Sennheiser Accentum vs. Accentum Plus – Comparison Review

Sennheiser Accentum vs. Accentum Plus - Comparison Review by MajorHiFi

We were all excited to see a more affordable alternative to the Momentum series when Sennheiser released the Accentum. At $179.95, the Accentum offers Sennheiser sound at a fraction of the cost. Now, they’ve released the Accentum Plus at $229.95, which is available for pre-order. This pair aims to add onto the Accentum’s offerings and create a bridge to the next echelon of wireless headphones. Let’s see how the two models compare. 

What You Get:

Sennheiser Accentum Sennheiser Accentum Plus
  • ACCENTUM Wireless headphones
  • USB-C charging cable
  • Quick guide
  • ACCENTUM Plus headphone
  • Carry case USB-C charging cable
  • Audio cable 3.5mm and 2.5mm jacks
  • Quick Guide


You can find two key differences between the models in what’s included. First, you get a carrying case with the Accentum Plus. Since these are designed to be portable headphones, an included case is a nice touch by the Plus model. You also get the inclusion of a 2.5 mm to 3.5 mm cable. This means you can listen to your music wired as well as wireless. 

Look and Feel

The Accentum Plus looks and feels about the same compared to the original Accentum. The padding on the headband and ear cups feel the same. Overall, both models feel a bit plasticky. However, they still feel plenty durable for the price. These aren’t cheaply assembled by any stretch of the imagination. 

Design and Functionality

Here there are a few differences between the Accentum and Accentum Plus. First, the Accentum Plus features touch controls on its right ear cup. Aside from a power button, the Accentum Plus is buttonless. The Accentum, however, uses multiple buttons to achieve its controls. So if ease of use is of utmost importance to you, the Accentum Plus offers plenty of control without having to learn complicated button combinations. And on top of that, the Plus model automatically plays and pauses when taken on or off for even more convenience. 

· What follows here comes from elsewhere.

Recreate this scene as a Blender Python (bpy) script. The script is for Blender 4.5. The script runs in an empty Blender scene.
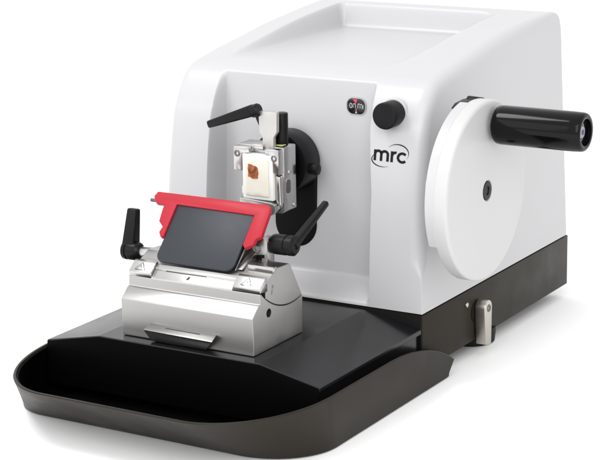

Another key difference between the Accentum and Accentum Plus lies in their noise canceling capabilities. While the Accentum uses hybrid ANC for its noise canceling, the Accentum Plus boasts adaptive hybrid ANC. This means the headphone, in conjunction with Sennheiser’s app, is constantly adapting its noise cancellation based on your surroundings. Ultimately, that means better noise canceling performance. 

Aside from these differences, both models use Bluetooth 5.2, come in black and white colorways, and work with the Sennheiser companion app. The app adds EQ controls, ANC controls, and sound personalization, among other things.

Both sets last 50 hours on a full charge and can get up to 5 hours of music playback off of 10 minutes of charging. 

Sound Impressions

Aside from the soundstage, which I’ll get to later, the biggest difference in sound comes in the bass department. While bass is ample on both headphones, the low end on the Plus sounded cleaner and tighter compared to that of the original Accentum. Listening to pop musicians like Charli XCX, I could tell the Accentum Plus has just a little more speed and detail than its little sibling. 

There’s also a bit more separation in the bass region with the Plus, with kick drums and bass lines feeling a bit more independent of each other. This likely comes from the punchier attack as bass tones don’t get stuck together. 

The mids on both headphones sound quite comparable to me. While they do have a bass boost, they try not to sacrifice presence in the mid range. Snare drums are full and have a nice attack,  feeling nice and present in the track. However, vocals do expose a leanness in the upper mids, causing things to get a little wonky with the timbre. That said, the bass emphasis and mid range elevation give these a more laid back feel than more aggressively V-Shaped cans. 

Finally, the treble. In my opinion, this is where the Accentum is at its best, and that hasn’t changed on the Accentum Plus. The high end is detailed and resolving without coming across as bright. Cymbals are fast and airy. On Kae Tempest’s “More Pressure” the crispy highs met the subtle bassline well, making for an enjoyable listen. 


With the Accentum Plus, Sennheiser changed the driver positioning. Now, unlike with the Accentum, the drivers are angled. Sennheiser claims this widens the soundstage, and I find that to be true. Specifically, I find the soundstage to feel a lot more natural. Tracks like “Kid A” by Radiohead sound a bit in my head on the Accentum. On the Plus, the soundstage comes across as wider and less artificial sounding. Imaging feels a lot more accurate and there’s generally a clearer sense of space with the Plus. 


The differences between the Accentum and Accentum Plus are not subtle. The Plus model comes with a case and features a touch sensitive casing that replaces physical buttons. The sound on the plus is a bit more refined and new driver placement allows for a better soundstage. If you have the extra $50 to spend, I think the Accentum Plus makes for a nice upgrade.